In the next room, there is a marble model of the Temple of Artemis by a local sculptor. Was the cult statue of the goddess exposed to the elements in a courtyard of the temple, as this model purports? Seems hardly credible, and leaves one wondering about the scholarly value of this model. Or is that section of the roof left out to show the cult statue?
The extensive and informative display of coins, both of Ephesus and other cities of the area (Ionian or otherwise), is an improvement over the old museum.

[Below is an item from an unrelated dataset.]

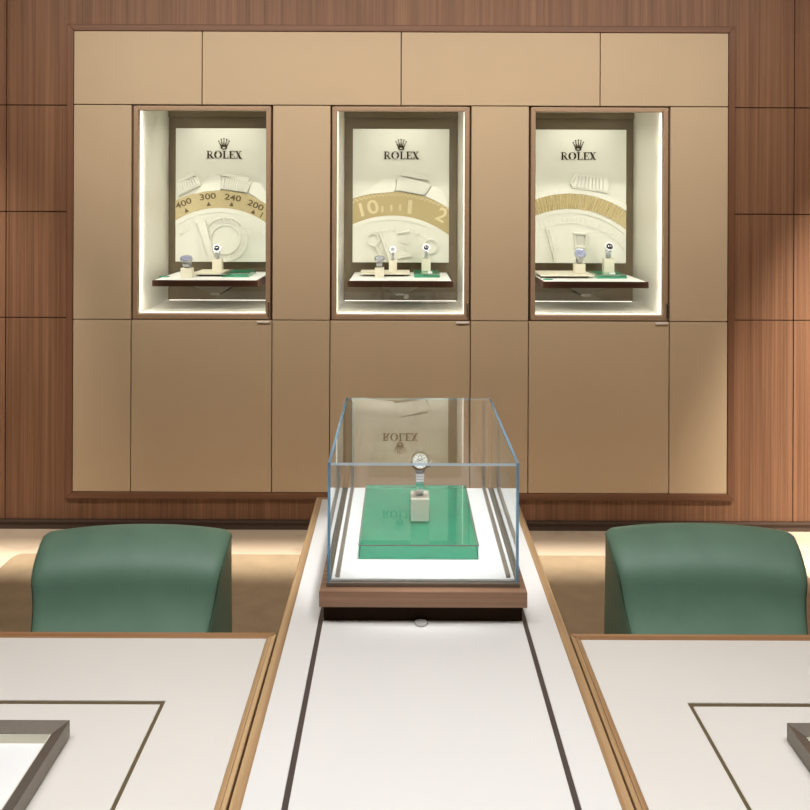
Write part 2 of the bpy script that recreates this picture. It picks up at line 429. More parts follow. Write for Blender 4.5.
def poster(i, cx):
    t = thing('display_picture', ['cream relief picture with a numbered 400 300 240 200 watch bezel',
              'cream relief picture with a grained gold bezel, behind the middle niche shelf',
              'cream relief picture with a fluted gold bezel'][i], 'picture', (cx, PYF+.01, 1.239), 'cream relief pictures in the niches')
    hw = 48.2*ps; zt, zb = H-(129-VY)*ps, H-(262.5-VY)*ps
    obj('board', B().box(cx-hw, cx+hw, PYF, PYF+.034, zb, zt), M['poster'], t, .0015)
    sp = B()                                                     # spacer to the back panel
    sp.box(cx-.15, cx+.15, PYF+.034, BY, zb+.1, zt-.1)
    obj('mounting_block', sp, M['niche_back'], t)
    pc = [224.0, 401.0, 577.8][i]
    def X(px): return cx+(px-pc)*ps
    def Z(py): return H-(py-VY)*ps
    obj('lettering', letters(cx, Z(159.2), 7.6*ps, PYF-.003, PYF), M['ink'], t, label='dark brand lettering')
    obj('crown_emblem', crown(cx, Z(150.0), 1.06*ps, PYF-.003, PYF), M['ink'], t, label='dark crown emblem')
    bc, bz, ro, ri = [(220, 289, 98, 80.5), (392.5, 307, 115, 91.5), (569.5, 293, 100, 85)][i]
    bx, bz_, Ro, Ri = X(bc), Z(bz), ro*ps, ri*ps
    def arc(R, lo=zb):
        return lambda x: max(lo+.001, bz_+math.sqrt(max(0, R*R-(x-bx)**2)))
    e = .0015
    xs = [cx-hw+e+(2*hw-2*e)*k/60 for k in range(61)]
    low = lambda x: zb+.001
    band = B().strip(xs, arc(Ri), arc(Ro), PYF-.008, PYF)
    bo = obj('bezel_band', band, [M['band'], M['band2'], M['band']][i], t)
    # dial inside the bezel: bevel ring, chapter ring, plate
    dl = B().strip(xs, arc(Ri-4.5*ps), arc(Ri), PYF-.007, PYF).strip(xs, low, arc(Ri-4.5*ps), PYF-.002, PYF)
    dl.strip(xs, arc(Ri-15*ps), arc(Ri-14*ps), PYF-.006, PYF-.002)
    for k in range(-14, 15):
        a = k*.062+.5*(.062 if i else 0)
        r0, r1 = Ri-(13 if k % 5 else 16)*ps, Ri-8*ps
        if i == 2: r0, r1 = Ri-13.5*ps, Ri-9*ps
        ca, sa = math.sin(a), math.cos(a); wv = .5*ps
        pts = [(bx+r0*ca-wv*sa, bz_+r0*sa+wv*ca), (bx+r1*ca-wv*sa, bz_+r1*sa+wv*ca), (bx+r1*ca+wv*sa, bz_+r1*sa-wv*ca), (bx+r0*ca+wv*sa, bz_+r0*sa-wv*ca)]
        if all(abs(x-cx) < hw-.004 and z > zb+.003 for x, z in pts): dl.prism(pts, PYF-.006, PYF-.001)
    obj('dial', dl, M['relief'], t)
    RD = 3.0
    def poly(pts, d=.006, nm='raised_relief', into=None):
        b = into or B(); b.prism([(min(cx+hw-e, max(cx-hw+e, X(x))), max(zb+e, Z(y))) for x, y in pts], PYF-d*RD, PYF)
        if into is None: obj(nm, b, M['relief'], t, .0015)
    def circ(px, py, r1, r2, d=.004):
        obj('relief_ring', B().ring(X(px), Z(py), r1*ps, r2*ps, PYF-d*RD, PYF, 36), M['relief'], t)
    def hand(x0, y0, x1, y1, w0, w1, d=.007):
        dx, dy = x1-x0, y1-y0; L = math.hypot(dx, dy); nx, ny = -dy/L, dx/L
        poly([(x0+nx*w0, y0+ny*w0), (x1+nx*w1, y1+ny*w1), (x1-nx*w1, y1-ny*w1), (x0-nx*w0, y0-ny*w0)], d, 'relief_hand')
    def flutes(a, b, c, d_, n):
        """raised ribs between edge a-b (top) and edge d_-c (bottom)"""
        fb = B()
        for k in range(n):
            f0, f1 = (k+.15)/n, (k+.75)/n
            L = lambda p, q, f: (p[0]+(q[0]-p[0])*f, p[1]+(q[1]-p[1])*f)
            poly([L(a, b, f0), L(a, b, f1), L(d_, c, f1), L(d_, c, f0)], .0095, None, fb)
        obj('fluting', fb, M['relief'], t)
    if i == 0:
        poly([(178.5, 181), (193.8, 174), (195.5, 176.8), (179.3, 184)], .007)
        poly([(177.8, 184), (197.8, 177), (202.2, 185.8), (179.3, 197)], .006); flutes((178.5, 184.5), (197, 178), (200.5, 185), (180, 195), 8)
        poly([(195, 195), (211, 175.3), (219.4, 175.3), (222.4, 179.5), (220.8, 191.3), (205, 192.4)], .004)
        poly([(222.3, 176), (226.8, 173), (249, 178.2), (250.4, 181), (248, 183)], .008)
        poly([(223, 177), (252.6, 182.6), (247.5, 193), (221.5, 189.4)], .007); flutes((224, 178.5), (251, 183.5), (246.5, 192), (222.6, 188.5), 11)
        poly([(252, 182), (260.7, 183.3), (266.4, 193), (271.5, 199), (271.5, 207), (262, 202), (249, 193)], .004)
        circ(226, 240, 22.5, 21.3); circ(226, 240, 15, 14)
        rl = B()
        for k in range(24):
            a = 2*PI*k/24; rl.prism([(X(226+18*math.cos(a)+.5*dx), Z(240+18*math.sin(a)+1.4*dz)) for dx, dz in ((-1, -1), (1, -1), (1, 1), (-1, 1))], PYF-.008, PYF)
        obj('minute_marks', rl, M['relief'], t)
        hand(202, 222, 214, 262.4, 4.2, 2.6)
        for ch, sz, px, py, ro_ in (('O', 11, 229, 223, .1), ('D', 12, 254, 237, .6)):
            tb = B(); add_text(tb, ch, sz*ps, X(px), Z(py), PYF-.007, ro_); obj('raised_mark', tb, M['relief'], t)
        for txt, px, py in (('400', 184.2, 204.3), ('300', 208.2, 197.6), ('240', 233.3, 198.6), ('200', 256, 206)):
            nb = B(); add_text(nb, txt, 8.2*ps, X(px), Z(py), PYF-.0085, math.atan2(px-bc, bz-py), 1.38)
            obj('numeral', nb, M['ink2'], bo, label='dark bezel numeral '+txt)
        for px, py in ((187, 211.2), (209.2, 204.6), (232.2, 204.9), (254, 212.3)):
            a = math.atan2(px-bc, bz-py); u = 2.2
            pts = [(-u, -u*.9), (u, -u*.9), (0, u*1.1)]
            nb = B(); nb.prism([(X(px+x*math.cos(a)+z*math.sin(a)), Z(py+x*math.sin(a)-z*math.cos(a))) for x, z in pts], PYF-.0092, PYF-.008)
            obj('marker', nb, M['ink2'], bo)
        nb = B(); add_text(nb, '1', 8*ps, X(261.8), Z(215.8), PYF-.0085, .55, 1.0); obj('numeral', nb, M['ink2'], bo)
    elif i == 1:
        poly([(353.8, 198), (370.5, 188.6), (384, 179), (395.4, 179.3), (396.5, 188.6), (393, 192.2), (372, 194)], .004)
        poly([(400, 175.5), (403.4, 172.8), (425, 176), (429, 180.5)], .008)
        poly([(397, 181), (399.4, 175.6), (430, 183.8), (429, 188.6), (424.3, 195), (396.2, 190.3)], .007); flutes((400, 177), (429, 184.5), (424, 194), (397.5, 189.5), 9)
        poly([(425, 196), (431.5, 186.2), (442, 188.6), (447.5, 200), (448.5, 208), (436, 201)], .004)
        circ(373.5, 239.5, 6.6, 5.4, .006); circ(431, 246, 7.5, 6.2, .005)
        hand(376, 246, 386, 262.4, 1.2, 1.8); hand(380, 231, 391, 262, .9, 1.5)
        poly([(398, 232), (409.5, 230.3), (410, 232), (398.4, 233.7)], .006); poly([(399, 257), (411, 255), (411.3, 256.5), (399.3, 258.6)], .006)
        tb = B(); add_text(tb, '28', 15*ps, X(404.6), Z(244), PYF-.007, -1.45)
        obj('raised_date', tb, M['relief'], t)
        for txt, px, py, ro_, sx in (('10', 367.5, 209.2, math.atan2(368-bc, bz-209), 1.25), ('2', 441.5, 215.5, .5, 1.1)):
            nb = B(); add_text(nb, txt, 19*ps, X(px), Z(py), PYF-.0085, ro_, sx)
            for v in nb.bm.verts: v.co.x = max(cx-hw+e, min(cx+hw-e, v.co.x))
            obj('numeral', nb, M['bandlight'], bo, label='raised pale numeral '+txt)
        for px, py in ((382.5, 209), (391.5, 208), (400.3, 207.5)):
            nb = B(); nb.prism([(X(px-1.1), Z(py+3.2)), (X(px+1.1), Z(py+3.2)), (X(px+1.1), Z(py-3)), (X(px-1.1), Z(py-3))], PYF-.0095, PYF-.008)
            obj('marker', nb, M['bandlight'], bo)
        nb = B(); nb.prism([(X(407.5), Z(213.5)), (X(411.5), Z(214)), (X(412.6), Z(200.3)), (X(408.6), Z(199.8))], PYF-.0095, PYF-.008)
        obj('marker', nb, M['bandlight'], bo)
        nb = B()
        rope = lambda x: arc(Ro-2.6*ps)(x)+1.2*ps*math.sin((x-bx)/ps*1.5)
        nb.strip([cx-hw+e+(2*hw-2*e)*k/180 for k in range(181)], lambda x: rope(x)-.5*ps, lambda x: rope(x)+.5*ps, PYF-.0093, PYF-.008)
        obj('rope_edge', nb, M['bandlight'], bo)
    else:
        obj('case_rim', B().strip(xs, arc(Ro), arc(Ro+5.5*ps), PYF-.012, PYF), M['relief'], t)
        poly([(570, 183), (574.5, 174), (605, 176.8), (608.4, 185), (605.5, 192.2), (571.6, 187.3)], .007)
        flutes((575, 175.5), (604.5, 178), (605.5, 190.5), (572, 185.5), 9)
        hand(548.5, 227, 557, 262.4, 3.6, 3.0); hand(549, 228, 556.6, 262.4, 1.2, 1.0, .009)
        poly([(573, 231.5), (587, 232), (587, 234), (573, 233.5)], .007); poly([(574, 245), (586, 245), (586, 247), (574, 247)], .006)
        poly([(573.6, 233), (575, 233), (576, 246), (574.6, 246)], .006); poly([(585.4, 233), (586.8, 233), (585.6, 246), (584.2, 246)], .006)
        tb = B(); add_text(tb, '8', 12*ps, X(580), Z(239), PYF-.007, -1.57)
        obj('raised_date', tb, M['relief'], t)
        fl = B()
        for k in range(-32, 33):
            a = k*.034; a0, a1 = a-.011, a+.011
            pts = [(bx+R*math.sin(q), bz_+R*math.cos(q)) for R, q in ((Ri+.001, a0), (Ro-.001, a0), (Ro-.001, a1), (Ri+.001, a1))]
            if all(abs(x-cx) < hw-e for x, z in pts):
                m0 = ((pts[0][0]+pts[3][0])/2, (pts[0][1]+pts[3][1])/2); m1 = ((pts[1][0]+pts[2][0])/2, (pts[1][1]+pts[2][1])/2)
                v = [fl.bm.verts.new((x, PYF-.0078, z)) for x, z in pts]
                p0 = fl.bm.verts.new((m0[0], PYF-.018, m0[1])); p1 = fl.bm.verts.new((m1[0], PYF-.018, m1[1]))
                fl.face([v[0], v[1], p1, p0]); fl.face([p0, p1, v[2], v[3]]); fl.face([v[0], p0, v[3]]); fl.face([v[1], v[2], p1]); fl.face(v)
        obj('flutes', fl, M['bandlight'], bo)
SHZ = 1.182                                # shelf top
SY0, SY1 = 4.272, BY
def shelf(i, cx):
    c2 = cx
    t = thing('display_shelf', ['white topped dark walnut shelf in the niche of the numbered bezel picture',
              'white topped dark walnut shelf in the middle niche', 'white topped dark walnut shelf in the niche of the fluted bezel picture'][i], 'shelf', (c2, SY0, SHZ-.03), 'walnut shelves in the niches')
    hw = .2575
    e = .010
    ed = B()
    ed.box(c2-hw, c2+hw, SY0, SY0+e, SHZ-.030, SHZ).box(c2-hw, c2-hw+e, SY0+e, SY1, SHZ-.030, SHZ).box(c2+hw-e, c2+hw, SY0+e, SY1, SHZ-.030, SHZ)
    obj('walnut_edge', ed, M['dark_walnut'], t, .001)
    obj('shelf_top', B().box(c2-hw+e, c2+hw-e, SY0+e, SY1, SHZ-.028, SHZ+.0005), M['card'], t)
    br = B().frustum((c2-.028, c2+.028, 4.50, 4.58), SHZ-.085, (c2-.12, c2+.12, 4.40, 4.70), SHZ-.030)
    br.box(c2-.024, c2+.024, 4.50, BY, SHZ-.098, SHZ-.072)
    obj('bracket', br, M['bronze_dark'], t, .002)
    if i == 1:
        k = B().disc(c2+.03, SHZ-.10, .014, 4.485, 4.50, 24); obj('knob', k, M['bronze_dark'], t)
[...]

Ephesus is a magnificent site, and big visitor numbers show that there is a tremendous public appetite for seeing what a major Roman city looked like. At the upper entrance, I saw visitors eagerly clustering around the models of the city. Such models bring to life heaps of stone by showing how buildings were connected – in other words, by providing context to the ruins. That’s the kind of context that has been lost in the Ephesus museum. Visitors don’t get anything out of gold ring displays labelled “gold rings”! In contrast, they (we!) used to get a lot out of the old museum. Give more information, not less! That will make the Ephesus museum a “must” on tours of the city, and a great way of rounding off a visit to the ruins.